After having thoroughly enjoyed reading the seven books in Rick Riordan's Tres Navarre series, I decided to dive into something else that he had penned. A quick scan of the limited available catalog at my local library, made my choice easy. Cold Springs is a sobering story whose strength is in its emotional pull and its tale of hurt people hurting people. The story's narrative begins with two couples, Norma and Chadwick, and Ann and John. Ann is the headmistress at a local private school and her husband John is an up-and-coming real estate developer. Chadwick is a teacher of history at Ann's school where Norma serves as a fundraiser and planner. These four folks have a very long history together and the fire in both marriages has long since died out. Katherine is the child of Norma and Chadwick, 16 years old and a student at her father's school. A child who was once the apple of her parent's eyes, but who slowly let rebellion steal her soul. Mallory is the 6 year old daughter of Ann and John whose greatest joy in the world is getting to spend time with her "big sister" Katherine. The comfortable foundations of everyone's life finally crumble away when Katherine dies of a heroine overdose while babysitting young Mallory.

The unmerciful sword of reality that ravaged these families ended both marriages. Some few years later we find that Mallory, in her desperation to quell the pain and betrayal that she felt, had followed a path eerily similar to that of Katherine. In the following years, Chadwick had lived a joyless life, blaming himself for his daughter's death. He tried to make some kind of amends by working at a boot camp for troubled teens.
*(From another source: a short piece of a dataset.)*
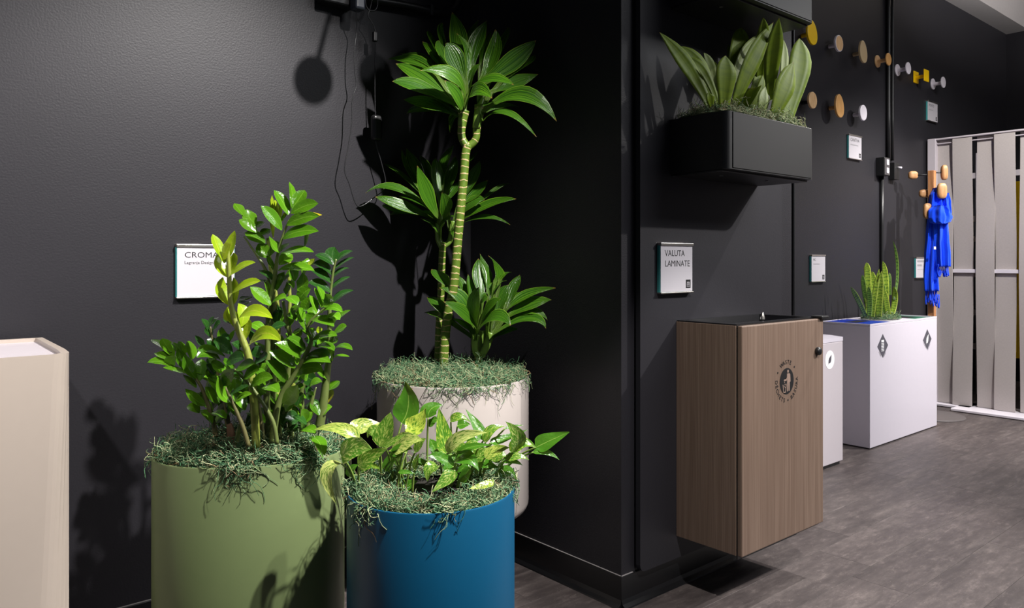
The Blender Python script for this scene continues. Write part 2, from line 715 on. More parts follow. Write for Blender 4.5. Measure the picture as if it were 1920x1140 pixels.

Finally, when Ann could no longer stand to see Mallory destroy herself, she called Chadwick to enroll her daughter in his camp. Slowly, with tentative and painful steps, we see Mallory slowly edge back from the cliff's edge on which she had been living. Beneath all of this we learn more about what fueled Chadwick, why he felt such deep responsibility for Mallory, and how Mallory's life held such important elements to get him past his own Katherine's death.

After getting to appreciate Riordan's style in his Tres Navarre series, this outing went in a very different direction and had a very different style. In fact, if I had not known who the author was, I would not have been able to make a guess. This was not what I would term a light-hearted story. It's dark elements weighed on me because my own daughter is the same age as Katherine. As with most children, they have two aspects to their lives. One is the face that they show to you, and the other is how they are when they are on their own. Often those are quite different and we must find a way to teach and guide without a heavy hand, but in a manner such that we are heard. It also made me consider the lengths that I would go to toward protecting my own daughter.